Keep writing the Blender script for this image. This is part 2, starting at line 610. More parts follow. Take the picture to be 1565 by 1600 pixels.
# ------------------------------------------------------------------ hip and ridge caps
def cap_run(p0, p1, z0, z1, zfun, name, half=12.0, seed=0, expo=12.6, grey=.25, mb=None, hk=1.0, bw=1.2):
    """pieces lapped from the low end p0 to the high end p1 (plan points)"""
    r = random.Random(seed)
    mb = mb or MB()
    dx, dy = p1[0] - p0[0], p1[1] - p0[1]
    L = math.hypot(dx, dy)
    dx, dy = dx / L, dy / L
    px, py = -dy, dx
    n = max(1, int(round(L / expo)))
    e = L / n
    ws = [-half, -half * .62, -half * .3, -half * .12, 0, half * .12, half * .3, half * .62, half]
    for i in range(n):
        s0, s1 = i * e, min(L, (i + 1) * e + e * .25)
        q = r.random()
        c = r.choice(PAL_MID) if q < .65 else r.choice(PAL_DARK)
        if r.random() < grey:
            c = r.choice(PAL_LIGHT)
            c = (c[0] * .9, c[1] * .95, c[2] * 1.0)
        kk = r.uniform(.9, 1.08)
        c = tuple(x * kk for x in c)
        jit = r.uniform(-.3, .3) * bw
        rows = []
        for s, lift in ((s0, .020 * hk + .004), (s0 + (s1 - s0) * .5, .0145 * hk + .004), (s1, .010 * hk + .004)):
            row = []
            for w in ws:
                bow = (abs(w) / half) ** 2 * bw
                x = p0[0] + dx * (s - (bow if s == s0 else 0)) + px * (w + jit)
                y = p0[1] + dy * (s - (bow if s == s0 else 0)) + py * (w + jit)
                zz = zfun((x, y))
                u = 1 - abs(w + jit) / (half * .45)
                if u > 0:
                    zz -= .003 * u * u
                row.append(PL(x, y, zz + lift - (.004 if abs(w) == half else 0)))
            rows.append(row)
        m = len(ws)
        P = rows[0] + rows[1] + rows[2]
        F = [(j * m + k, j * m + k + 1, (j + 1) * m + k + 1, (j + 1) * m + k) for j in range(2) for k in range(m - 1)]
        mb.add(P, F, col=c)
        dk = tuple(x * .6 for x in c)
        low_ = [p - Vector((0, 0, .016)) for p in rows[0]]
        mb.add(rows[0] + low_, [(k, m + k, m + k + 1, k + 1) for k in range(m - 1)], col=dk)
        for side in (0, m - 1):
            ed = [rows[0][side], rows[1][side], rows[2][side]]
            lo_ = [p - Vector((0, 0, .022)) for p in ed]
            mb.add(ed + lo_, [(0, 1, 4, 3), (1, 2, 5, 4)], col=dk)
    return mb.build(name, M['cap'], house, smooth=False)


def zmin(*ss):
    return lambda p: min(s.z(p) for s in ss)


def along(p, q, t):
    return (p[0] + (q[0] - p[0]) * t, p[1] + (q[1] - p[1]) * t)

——

- **Task to complete**: Using the data above, output each line exactly.

- **Expected answer**:
Keep writing the Blender script for this image. This is part 2, starting at line 610. More parts follow. Take the picture to be 1565 by 1600 pixels.
# ------------------------------------------------------------------ hip and ridge caps
def cap_run(p0, p1, z0, z1, zfun, name, half=12.0, seed=0, expo=12.6, grey=.25, mb=None, hk=1.0, bw=1.2):
    """pieces lapped from the low end p0 to the high end p1 (plan points)"""
    r = random.Random(seed)
    mb = mb or MB()
    dx, dy = p1[0] - p0[0], p1[1] - p0[1]
    L = math.hypot(dx, dy)
    dx, dy = dx / L, dy / L
    px, py = -dy, dx
    n = max(1, int(round(L / expo)))
    e = L / n
    ws = [-half, -half * .62, -half * .3, -half * .12, 0, half * .12, half * .3, half * .62, half]
    for i in range(n):
        s0, s1 = i * e, min(L, (i + 1) * e + e * .25)
        q = r.random()
        c = r.choice(PAL_MID) if q < .65 else r.choice(PAL_DARK)
        if r.random() < grey:
            c = r.choice(PAL_LIGHT)
            c = (c[0] * .9, c[1] * .95, c[2] * 1.0)
        kk = r.uniform(.9, 1.08)
        c = tuple(x * kk for x in c)
        jit = r.uniform(-.3, .3) * bw
        rows = []
        for s, lift in ((s0, .020 * hk + .004), (s0 + (s1 - s0) * .5, .0145 * hk + .004), (s1, .010 * hk + .004)):
            row = []
            for w in ws:
                bow = (abs(w) / half) ** 2 * bw
                x = p0[0] + dx * (s - (bow if s == s0 else 0)) + px * (w + jit)
                y = p0[1] + dy * (s - (bow if s == s0 else 0)) + py * (w + jit)
                zz = zfun((x, y))
                u = 1 - abs(w + jit) / (half * .45)
                if u > 0:
                    zz -= .003 * u * u
                row.append(PL(x, y, zz + lift - (.004 if abs(w) == half else 0)))
            rows.append(row)
        m = len(ws)
        P = rows[0] + rows[1] + rows[2]
        F = [(j * m + k, j * m + k + 1, (j + 1) * m + k + 1, (j + 1) * m + k) for j in range(2) for k in range(m - 1)]
        mb.add(P, F, col=c)
        dk = tuple(x * .6 for x in c)
        low_ = [p - Vector((0, 0, .016)) for p in rows[0]]
        mb.add(rows[0] + low_, [(k, m + k, m + k + 1, k + 1) for k in range(m - 1)], col=dk)
        for side in (0, m - 1):
            ed = [rows[0][side], rows[1][side], rows[2][side]]
            lo_ = [p - Vector((0, 0, .022)) for p in ed]
            mb.add(ed + lo_, [(0, 1, 4, 3), (1, 2, 5, 4)], col=dk)
    return mb.build(name, M['cap'], house, smooth=False)


def zmin(*ss):
    return lambda p: min(s.z(p) for s in ss)


def along(p, q, t):
    return (p[0] + (q[0] - p[0]) * t, p[1] + (q[1] - p[1]) * t)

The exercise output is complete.